Таким образом, по верному замечанию Кр. Шэффнэр, начиная с середины 1980-х фокус исследований постепенно сместился на социальные, культурные и коммуникативные практики, на каузирующую взаимосвязь социокультурных, идеологических и политических факто- ров и действий переводчика [13, с. 147]. Подобная теоретическая мультифокусировка, предельно широкая контекстуализация процесса перевода и представляют собой не что иное, как дискурсивный подход. Неслучайно Кр. Шэффнер подчеркивает практическую ценность дискурс-анализа (в том числе и критического) для современной теории перевода.
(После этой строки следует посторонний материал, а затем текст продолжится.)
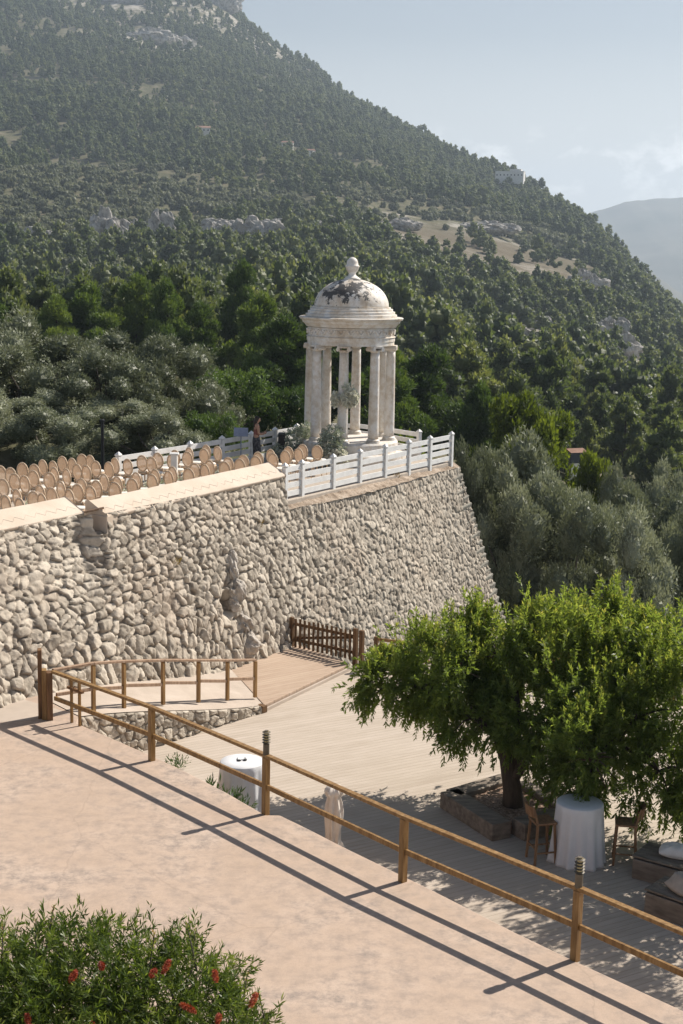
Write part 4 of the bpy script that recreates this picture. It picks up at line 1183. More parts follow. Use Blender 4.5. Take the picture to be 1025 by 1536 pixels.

Ряд теоретиков (например, Б. Хэтим, Я. Мэйсон, Э. Пим, Т. Херманс, Р. ван дер Броек, К. Лотфипур-Саэди) открыто признают дискурсивную направленность своих подходов. Однако, учитывая предельно полярные трактовки категории дискурса и разнообразие вариаций дискурс-анализа, трудно не согласиться с Э. Пимом [12] в том, что дискурс-анализ продуктивен для теории перевода только если рассматривать сам перевод как интердискурсивную деятельность, предопределённую не только лингвистическими, но и рядом сдерживающих и направляющих её внешних факторов. Подобной, прагмафункциональной трактовки мы и придерживаемся, выделяя дискурсивную онтологию перевода.